Complex numbers are numbers that have both a real and an imaginary part. They are written in the form \( a + bi \), where \( a \) is the real part and \( b \) is the imaginary part with \( i \) being the imaginary unit. The imaginary unit \( i \) is defined as \( i^2 = -1 \). Complex numbers are useful in various fields including engineering, physics, and applied mathematics.

• The real part \( a \) represents the component on the horizontal axis in the complex plane.
• The imaginary part \( b \), with \( i \), represents the component on the vertical axis.

In our given exercise, the complex number \( z = -e^3 \) is situated entirely on the real axis as it has no imaginary component. However, we consider its position on the complex plane to understand its magnitude and argument.

The magnitude and argument are essential characteristics of complex numbers that help us express them in different forms. The magnitude, also known as the absolute value, measures the distance from the origin to the point representing the complex number on the complex plane. It is computed as \( |z| = \sqrt{a^2 + b^2} \). For purely real numbers like \( -e^3 \), the magnitude is simply the absolute value, \( e^3 \), since there's no imaginary part.
The argument refers to the angle made by the complex number with the positive real axis. It gives the direction of the vector in the complex plane.

• In the case of our example \( z = -e^3 \), it lies on the negative real axis so the argument is \( \pi \), which is 180 degrees or \( \pi \) radians.

Understanding these helps us express complex numbers accurately in their exponential form.

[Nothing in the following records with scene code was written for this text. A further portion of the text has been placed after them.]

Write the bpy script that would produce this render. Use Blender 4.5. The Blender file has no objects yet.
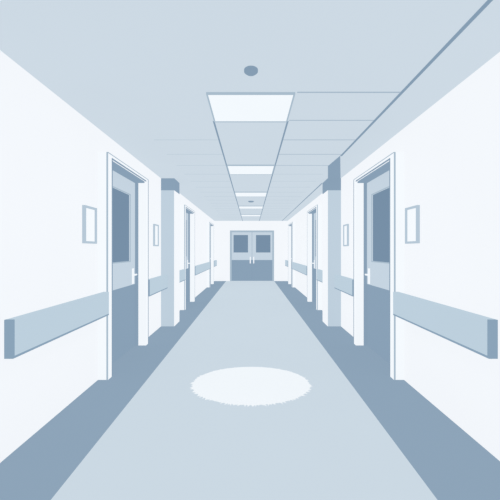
import bpy, bmesh, math, random
from mathutils import Vector
random.seed(4)
sc = bpy.context.scene
sc.view_settings.view_transform = 'Standard'
EYE = 1.273
H = EYE + 1.195
Y0, Y1 = -1.0, 12.3
COL = bpy.context.collection

def lin(h):
    out = []
    for i in (0, 2, 4):
        c = int(h[i:i+2], 16) / 255
        out.append(c/12.92 if c <= .04045 else ((c+.055)/1.055)**2.4)
    return out

ALB = 0.10
def mat(name, h, em=0.93, rough=.9):
    """matt illustration paint: mostly self-lit by emission standing in for light, partly lit by the lamps; tiny procedural mottling"""
    m = bpy.data.materials.new(name); m.use_nodes = True
    nt = m.node_tree; b = nt.nodes['Principled BSDF']
    c = lin(h)
    n = nt.nodes.new('ShaderNodeTexNoise'); n.inputs['Scale'].default_value = 1.5
    tc = nt.nodes.new('ShaderNodeTexCoord'); nt.links.new(tc.outputs['Object'], n.inputs['Vector'])
    r = nt.nodes.new('ShaderNodeValToRGB')
    r.color_ramp.elements[0].color = (*[x*.99 for x in c], 1)
    r.color_ramp.elements[1].color = (*[min(1, x*1.01) for x in c], 1)
    nt.links.new(n.outputs['Fac'], r.inputs['Fac'])
    nt.links.new(r.outputs['Color'], b.inputs['Emission Color'])
    b.inputs['Base Color'].default_value = (*[x*ALB for x in c], 1)
    b.inputs['Roughness'].default_value = rough
    b.inputs['Specular IOR Level'].default_value = 0.0
    b.inputs['Emission Strength'].default_value = em
    return m

M = dict(
 wall=mat('wall_paint', 'f4f7fb'), ceil=mat('ceiling_paint', 'cdd9e3'),
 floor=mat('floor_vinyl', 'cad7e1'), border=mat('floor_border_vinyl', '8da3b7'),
 dark=mat('slate_paint', '8aa1b6'), line=mat('seam_grey', '869db2'), faint=mat('tile_seam', 'bdccd8'),
 seam=mat('tile_seam_dark', 'a6b8c8'),
 glass=mat('door_glass', '778fa6'), upper=mat('door_light_panel', 'c6d4e0'),
 white=mat('white_trim', 'f5f9fd'), trimg=mat('trim_edge', 'a9bccb'),
 rail=mat('rail_vinyl', 'bdcfdc'), cap_and_shade=mat('rail_cap_and_shade', '8ba3b8'), col=mat('pillar_paint', 'bfcfdc'),
 frame=mat('frame_blue', 'b6c7d5'), lamp=mat('lamp_diffuser', 'f1f6fa', em=.96), glare=mat('glare_white', 'f0f5f9'),  # last entry: white of the light reflected on the floor
)

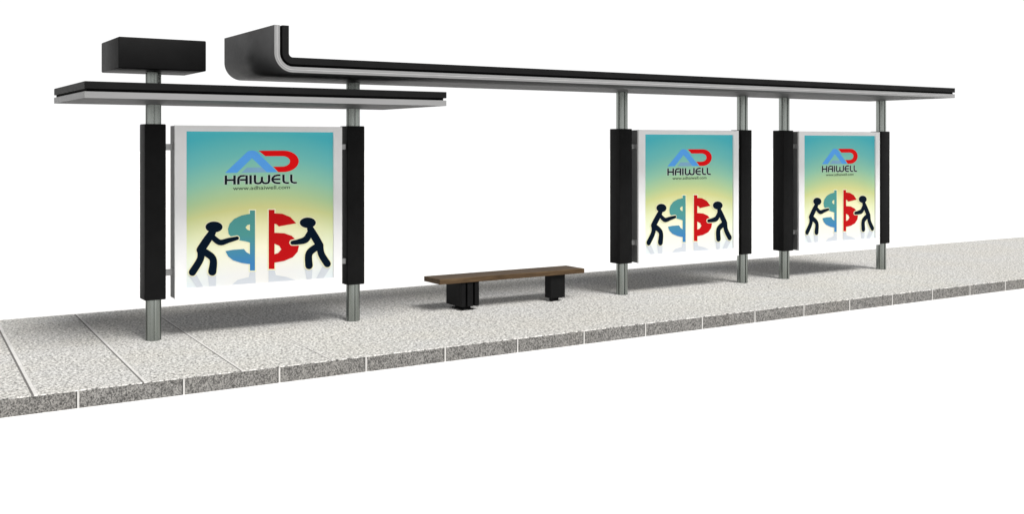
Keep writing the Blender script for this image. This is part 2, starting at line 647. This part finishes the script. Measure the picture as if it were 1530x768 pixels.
def frame_ring(bm, w, z0, z1, l, r, b, t, y0, y1):
    """one-piece front frame with an opening"""
    O = [(0, z0), (w, z0), (w, z1), (0, z1)]
    I = [(l, b), (r, b), (r, t), (l, t)]
    for y, flip in ((y0, False), (y1, True)):
        pass
    vo = [[bm.verts.new((x, y, z)) for x, z in O] for y in (y0, y1)]
    vi = [[bm.verts.new((x, y, z)) for x, z in I] for y in (y0, y1)]
    for i in range(4):
        j = (i + 1) % 4
        bm.faces.new((vo[0][i], vo[0][j], vi[0][j], vi[0][i]))
        bm.faces.new((vo[1][j], vo[1][i], vi[1][i], vi[1][j]))
        bm.faces.new((vo[0][j], vo[0][i], vo[1][i], vo[1][j]))
        bm.faces.new((vi[0][i], vi[0][j], vi[1][j], vi[1][i]))
    bmesh.ops.bevel(bm, geom=[e for e in bm.edges if abs(e.verts[0].co.y - e.verts[1].co.y) < 1e-6 and e.verts[0].co.y == y0
                              and (e.verts[0] in vo[0]) == (e.verts[1] in vo[0])],
                    offset=0.006, segments=2, affect='EDGES')


bm = bmesh.new()
# local z is measured from the base of the box
frame_ring(bm, LW, 0, LZ1 - LZ0, ax0 - LX, ax1 - LX, az0 - LZ0, az1 - LZ0, LY0, LY0 + 0.03)
link('frame', bm, M_FRAME, lb)
bm = bmesh.new()
box(bm, 0.004, LW - 0.004, LY0 + 0.031, LY1, 0.004, LZ1 - LZ0 - 0.004, 0.006, 2)
link('casing', bm, M_CASE, lb)
poster = link('poster', art, INKS, lb)
poster.location = (0, PYP + 0.012, -LZ0)
for zc in (2.17, 0.755):
    for side in (0, 1):
        bm = bmesh.new()
        g = 0.2036 - SLV['hw']
        x0, x1 = (-g, 0.0) if side == 0 else (LW, LW + g)
        z = zc - LZ0
        box(bm, x0, x1, LY0 + 0.075, LY0 + 0.115, z - 0.035, z + 0.035, 0.004, 1)
        # clamp plate that grips the casing
        xe = 0.0 if side == 0 else LW
        box(bm, xe - 0.006 if side == 0 else xe - 0.004, xe + 0.004 if side == 0 else xe + 0.006, LY0 + 0.04, LY0 + 0.15, z - 0.042, z + 0.042, 0.002, 1)
        link('bracket', bm, M_BRACKET, lb)

for k, ip in ((1, 2), (2, 4)):
    c = lb.copy()
    COL.objects.link(c)
    c.location = (PX[ip] + 0.2036, 0, LZ0)
    c['label'] = LAB[k]
    for ch in list(lb.children):
        d = ch.copy()
        COL.objects.link(d)
        d.parent = c

# ------------------------------------------------------------------ bench
BX0, BX1, BY0, BY1, BT = 6.60, 8.93, 12.045, 12.49, 0.44
bench = empty('bench', 'low backless bench with brown timber seat on two black block legs', 'bench', (7.765, 12.27, 0))


def b_(x, y):
    return x - 7.765, y - 12.27


bm = bmesh.new()
box(bm, BX0 - 7.765, BX1 - 7.765, BY0 - 12.27, BY1 - 12.27, BT - 0.066, BT, 0.006, 2)
link('seat', bm, M_WOOD, bench)
for k, (u0, u1) in enumerate(((689.5, 716), (823, 844.3))):
    yl0, yl1 = (12.07, 12.485) if k == 0 else (12.10, 12.25)
    xa, xb = on_plane(u0, 0, yl0)[0] - 7.765, on_plane(u1, 0, yl0)[0] - 7.765
    bm = bmesh.new()
    zb = 0.05
    if k == 0:      # three fins with slots between them on the front of this block
        w = xb - xa
        box(bm, xa, xb, yl0 + 0.05 - 12.27, yl1 - 12.27, zb, BT - 0.067, 0.004, 1)
        for s0, s1 in ((0.0, 0.24), (0.34, 0.66), (0.76, 1.0)):
            box(bm, xa + w * s0, xa + w * s1, yl0 - 12.27, yl0 + 0.052 - 12.27, zb + 0.001, BT - 0.068, 0.004, 1)
    else:
        box(bm, xa, xb, yl0 - 12.27, yl1 - 12.27, zb, BT - 0.067, 0.004, 1)
    leg = link('leg', bm, M_BLACK, bench)
    if k == 0:
        leg['label'] = 'black block leg with vertical slots on its front'
    bm = bmesh.new()
    cx = (xa + xb) / 2
    if k == 0:
        box(bm, cx - 0.09, cx + 0.07, -0.17, 0.15, 0.001, 0.018, 0.004, 1)
        box(bm, cx - 0.05, cx + 0.05, -0.12, 0.12, 0.0175, 0.0515)
    else:
        box(bm, xa + 0.03, xa + 0.07, -0.14, -0.09, 0.001, 0.0515)
        box(bm, xa + 0.08, xb - 0.06, -0.09, -0.05, 0.001, 0.0515)
    link('foot', bm, M_BLACK, leg)

# ------------------------------------------------------------------ camera
cd = bpy.data.cameras.new('camera')
cam = bpy.data.objects.new('camera', cd)
COL.objects.link(cam)
cam.location = (0, 0, EYE)
cam.rotation_euler = (math.radians(90), 0, -YAW)
cd.sensor_width = 36
cd.lens = F_PX / 1530 * 36
cd.shift_y = -(257.5 - V0 * 515 / 768) / 1024
cd.clip_end = 2000
S.camera = cam

# ------------------------------------------------------------------ light
w = bpy.data.worlds.new('World')
S.world = w
w.use_nodes = True
bg = w.node_tree.nodes['Background']
bg.inputs['Color'].default_value = (1, 1, 1, 1)
bg.inputs['Strength'].default_value = 1.0
# white studio surround: brightest towards the horizon, dimmer overhead
wt = w.node_tree
tc = wt.nodes.new('ShaderNodeTexCoord')
sp = wt.nodes.new('ShaderNodeSeparateXYZ')
wt.links.new(tc.outputs['Generated'], sp.inputs[0])
wt.links.new(ramp(wt, sp.outputs['Z'], [(0.0, (1.03, 1.03, 1.03)), (0.24, (1.03, 1.03, 1.03)), (0.5, (0.2, 0.2, 0.204))]), bg.inputs['Color'])
sd = bpy.data.lights.new('key_light', 'SUN')
sd.energy = 4.8
sd.angle = math.radians(26)
sd.color = (1.0, 0.985, 0.96)
so = bpy.data.objects.new('key_light', sd)
COL.objects.link(so)
el, az = math.radians(52), math.radians(4)      # from the street side, a little from the right
dirv = Vector((-math.sin(az) * math.cos(el), math.cos(az) * math.cos(el), -math.sin(el)))
so.rotation_euler = dirv.to_track_quat('-Z', 'Y').to_euler()
so.location = (8, 0, 12)

S.view_settings.view_transform = 'Standard'
S.view_settings.look = 'None'
S.view_settings.exposure = 0
S.view_settings.gamma = 1
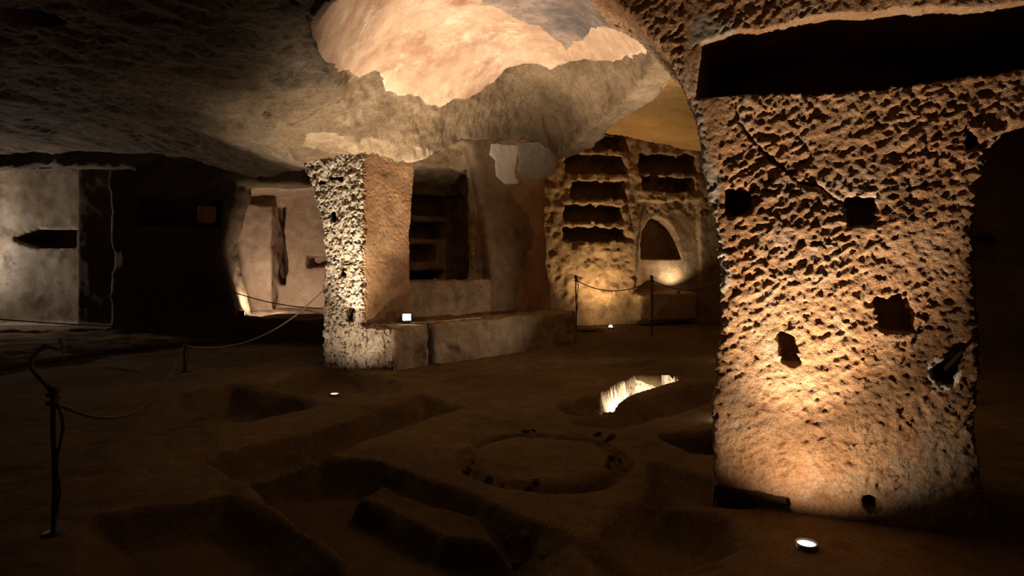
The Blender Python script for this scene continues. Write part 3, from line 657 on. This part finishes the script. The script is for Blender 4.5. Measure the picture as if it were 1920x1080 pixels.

The exponential form of a complex number elegantly incorporates both its magnitude and argument. It is expressed as \( z = re^{i\theta} \) where \( r \) is the magnitude and \( \theta \) is the argument. This form is quite useful when multiplying and raising complex numbers to powers.
In our exercise, the given complex number is already in exponential form: \( -e^3 = e^3e^{i\pi} \). Here:

• The magnitude \( r \) is \( e^3 \).
• The argument \( \theta \) is \( \pi \).

This representation allows for straightforward computation of the complex logarithm, as it uses the properties of exponentials and logarithms.

The principal argument of a complex number is its argument confined within a particular range, typically \(-\pi < \theta \leq \pi\). It ensures a unique representation for angles that repeat every full circle, or 2\(\pi\) radians.
For a complex number \( z \) lying on the negative real axis, such as \( z = -e^3 \), the principal argument is \( \pi \), since it is exactly 180 degrees from the positive real axis. This ensures that we talk about this complex number's direction consistently without ambiguity.

• In essence, the principal argument acts like the angle wrapping function for complex numbers to provide a standardized angle measurement.

This consistency is particularly helpful when performing arithmetic operations involving complex numbers and when applying functions like the complex logarithm.